I love your scarf! I want to make one now!

Ellen Lai

We don't have much chance to wear scarf here in a tropical country, but I really envy those who have the chance to wear them and admire the fashion. This fabric strips scarf is not too warm for our weather and would look fabulous with a plain outfit.

How do you store cotton threads and yarns ? I have lots of them and sometime they turn spot yellowish. How do I get rid of yellow spots on the threads ?


That's amazing. I love the scarves, and would have never ever thought of it. I can't wait to see what they look like after they're washed and more raggy.

Cyndi L

The more raggedy the better! That is a great idea :-)

~drew emborsky~

Love(1,000) these scarves!!


Another useful way to make a scarf is to weave strips of fabric, ribbon, lace and/or yarn into aything that has a grid that is big enough to take yarns etc and is flexible enough to be the background to a scarf.

One of the things I use is net curtain material with 1/2" squares. Another is a 36" x 16"strip of black rubber mesh purchased for about $1.50 as a protective shelf liner, rug stay or cut up as a plate protector. It smelled of plastic/rubber for about a week but is scent free now.

The rubber mesh will have woven multi black,grey, and silver yarns into an 8" x3 6" strip.
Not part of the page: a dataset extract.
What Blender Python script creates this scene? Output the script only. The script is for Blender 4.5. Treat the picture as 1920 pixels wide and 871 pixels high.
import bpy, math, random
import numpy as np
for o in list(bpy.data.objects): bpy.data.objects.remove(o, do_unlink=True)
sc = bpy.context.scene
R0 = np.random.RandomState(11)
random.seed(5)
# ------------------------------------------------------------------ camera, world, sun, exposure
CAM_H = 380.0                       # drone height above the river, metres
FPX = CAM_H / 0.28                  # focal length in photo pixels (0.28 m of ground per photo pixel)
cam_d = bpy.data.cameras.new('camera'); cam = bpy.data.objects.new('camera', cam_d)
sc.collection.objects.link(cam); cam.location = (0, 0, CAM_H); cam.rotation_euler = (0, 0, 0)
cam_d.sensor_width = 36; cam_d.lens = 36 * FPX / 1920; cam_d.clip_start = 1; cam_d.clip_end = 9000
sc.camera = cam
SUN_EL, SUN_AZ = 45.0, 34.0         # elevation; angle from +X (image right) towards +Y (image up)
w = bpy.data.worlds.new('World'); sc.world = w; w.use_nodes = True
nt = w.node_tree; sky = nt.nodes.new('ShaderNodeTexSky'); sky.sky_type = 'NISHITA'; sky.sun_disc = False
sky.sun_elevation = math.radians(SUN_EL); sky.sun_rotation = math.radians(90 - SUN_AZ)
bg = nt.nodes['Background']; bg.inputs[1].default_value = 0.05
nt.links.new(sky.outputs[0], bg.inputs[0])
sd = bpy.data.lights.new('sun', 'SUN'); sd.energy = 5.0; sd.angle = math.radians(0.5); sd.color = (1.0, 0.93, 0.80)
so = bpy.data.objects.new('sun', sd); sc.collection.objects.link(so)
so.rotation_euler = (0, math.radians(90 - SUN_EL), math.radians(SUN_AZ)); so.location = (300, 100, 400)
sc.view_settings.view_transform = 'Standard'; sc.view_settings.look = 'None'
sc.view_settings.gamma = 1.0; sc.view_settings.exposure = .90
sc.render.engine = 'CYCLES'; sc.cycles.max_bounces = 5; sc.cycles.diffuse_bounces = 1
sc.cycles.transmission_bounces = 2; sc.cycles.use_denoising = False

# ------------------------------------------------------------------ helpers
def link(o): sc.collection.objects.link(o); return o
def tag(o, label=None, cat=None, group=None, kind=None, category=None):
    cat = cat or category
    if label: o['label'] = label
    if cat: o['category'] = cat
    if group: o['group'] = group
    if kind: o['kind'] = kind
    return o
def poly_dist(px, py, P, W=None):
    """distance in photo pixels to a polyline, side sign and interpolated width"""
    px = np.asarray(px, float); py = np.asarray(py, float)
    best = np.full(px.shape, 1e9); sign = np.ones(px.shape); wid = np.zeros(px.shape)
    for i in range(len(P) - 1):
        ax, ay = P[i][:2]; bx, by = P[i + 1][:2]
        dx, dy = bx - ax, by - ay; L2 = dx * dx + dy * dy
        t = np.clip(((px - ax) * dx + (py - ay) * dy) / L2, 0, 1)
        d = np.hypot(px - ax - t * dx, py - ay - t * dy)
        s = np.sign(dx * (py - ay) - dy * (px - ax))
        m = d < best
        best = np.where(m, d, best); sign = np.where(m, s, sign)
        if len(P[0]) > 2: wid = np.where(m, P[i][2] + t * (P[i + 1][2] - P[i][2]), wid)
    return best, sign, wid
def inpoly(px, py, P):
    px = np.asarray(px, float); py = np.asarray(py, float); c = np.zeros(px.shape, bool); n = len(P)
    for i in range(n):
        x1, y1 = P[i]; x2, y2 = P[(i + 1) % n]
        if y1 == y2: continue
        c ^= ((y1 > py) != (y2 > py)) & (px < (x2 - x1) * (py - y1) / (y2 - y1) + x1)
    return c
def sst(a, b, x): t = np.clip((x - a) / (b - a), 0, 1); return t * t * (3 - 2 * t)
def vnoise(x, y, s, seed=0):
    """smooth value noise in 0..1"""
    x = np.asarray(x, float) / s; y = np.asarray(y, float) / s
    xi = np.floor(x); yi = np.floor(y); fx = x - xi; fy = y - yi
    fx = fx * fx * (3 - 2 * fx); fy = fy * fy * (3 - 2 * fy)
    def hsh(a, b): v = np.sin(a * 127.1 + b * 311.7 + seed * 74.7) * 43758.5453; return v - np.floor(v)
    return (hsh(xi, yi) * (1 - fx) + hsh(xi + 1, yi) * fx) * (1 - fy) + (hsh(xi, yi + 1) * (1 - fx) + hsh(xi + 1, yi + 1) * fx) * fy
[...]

The other 8" x 36" I may leave plain. It drapes well and has a lot of texture. Both scarves will look good with my thrifted black and white Irish Tweed 3/4 length coat.

The net curtain is a huge offcut so I will make several scarves. It is off white, but has dyed well with a tea dye. It must be polyester so it will dye up very well and as bright as I want with transfer dyes. I'm looking at my stash of wools and yarns for inspirational combinations for the fall.